Dissatisfaction triggers political volatility

? “Were the expense of war to be defrayed always by a revenue raised within the year … wars would in general be more speedily concluded, and less wantonly undertaken.”

– Adam Smith, “The Wealth of Nations”

Evidence that a Democrat has read Smith’s great treatise against meddlesome government is as gratifying as it is startling. But perhaps there the evidence was last week, when Wisconsin Democrat David Obey proposed a $150 billion war surtax on incomes, ranging from 2 percent to 15 percent.

Democratic leaders, leery of making their itch to raise taxes even more conspicuous, reacted to Obey’s idea the way vampires react to garlic. But they are considering his proposal – which as chairman of the Appropriations Committee he can execute – to delay until next year action on the president’s request for $190 billion supplemental funding for the war. Congressional Democrats have heard growls from their base.

Those menacing sounds were provoked by Hillary Clinton’s and Barack Obama’s responses, in the Sept. 26 debate, to this question: “Will you pledge that by January 2013, the end of your first term, more than five years from now, there will be no U.S. troops in Iraq?” Their dusty answers were clear enough: No and no.

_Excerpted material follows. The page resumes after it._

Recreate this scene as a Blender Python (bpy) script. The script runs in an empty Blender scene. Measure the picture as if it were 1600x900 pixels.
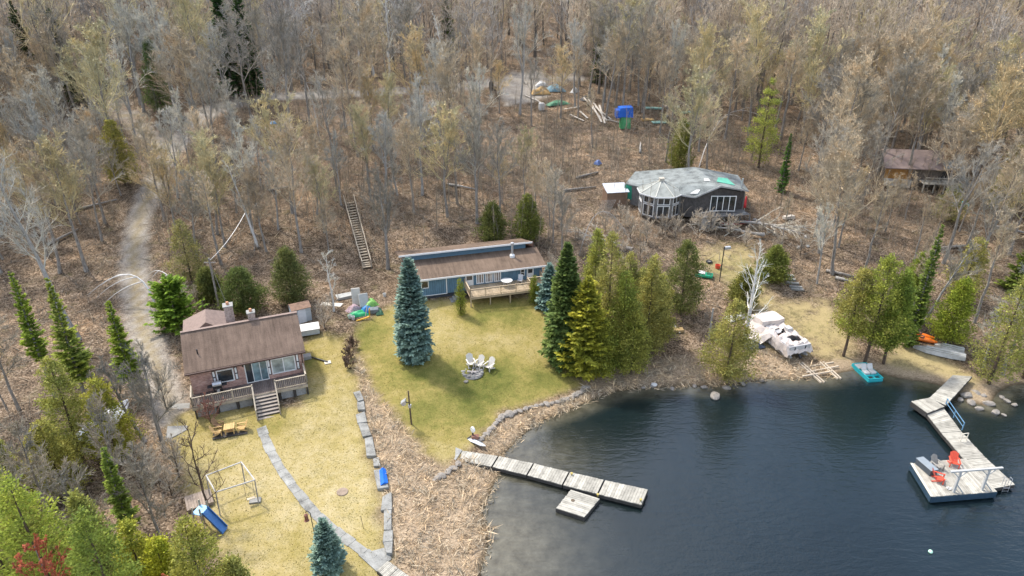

Because those responses were more or less sensible, they infuriated the party’s incandescent anti-war activists. Those activists thought that in the 2006 elections they had won for their party the power to end the war, but they have had to settle for increasing the minimum wage.

Surely it is not fanciful to imagine that in the fevered recesses of these activists’ minds there are thoughts of running, or at least threatening to run, an independent anti-war candidate in the general election. Most political professionals discount this possibility, saying that restive Democrats learned their lesson in 2000, when Ralph Nader’s 97,488 votes in Florida cost Al Gore the presidency. But another lesson of that episode is that a small number of intensely disaffected “progressives” can have momentous consequences. Hence they might have considerable leverage by threatening an insurgency.

Speaking of insurgencies, last week there were menacing rumblings from social conservatives about running an independent anti-abortion candidate if Rudy Giuliani is the Republican nominee. Perhaps if Hillary Clinton is the Democratic nominee, social conservatives will be terrified back into the fold, their fury assuaged by Giuliani’s repeated genuflections in the form of promises regarding what such conservatives care most about – judicial nominations.

But do not underestimate the temptation, to which the intense cohorts on Democratic left and Republican right are susceptible, to kick over their party’s furniture for the fun of it. The pleasures of moral purity are available to those who fancy themselves a small church militant in an unconverted world.

The multiplication of political media has infused politics with an extraordinary volatility. For example, in 2006, when Rep. Mark Foley, the Florida Republican, was incinerated in the House page scandal, his national name recognition went from essentially zero to the high 80s in six days.

Furthermore, increased volatility is guaranteed by the fact that Republicans are defending 22 of the 34 Senate seats to be contested in 2008. At least seven of the 22 are vulnerable – in Virginia, Maine, Minnesota, Nebraska, Colorado, Oregon and now New Mexico because of last week’s announcement that Pete Domenici is retiring after six terms. None of the 12 Democratic seats is as vulnerable.

If the election were today, Democrats probably would gain at least a dozen House seats. Then in 2010 there will be the census, followed by redistricting. So if the weakness of the national Republican brand seeps down the ballot to state legislative candidates the Republicans’ trek back to majority status will be steep.

Still, Republican leaders, noting that this remains a center-right country and that theirs is the center-right party, rejoice that some freshman Democrats who are not secure in their seats have had to cast awkward votes. For example, of the 61 Democrats who represent House districts that George W. Bush carried in 2004, 21 are freshmen, all of whom did organized labor’s bidding by voting for the “card check” process of organizing companies, which abolishes workers’ right to a secret ballot. That pleases unions but horrifies, and mobilizes, small-business owners.

The Republicans’ task is to delicately remind voters that the multiplication of such legislation arises from … well, as Adam Smith wrote: “It is not the multitude of ale-houses … that occasions a general disposition to drunkenness among the common people; but that disposition arising from other causes necessarily gives employment to a multitude of ale-houses.”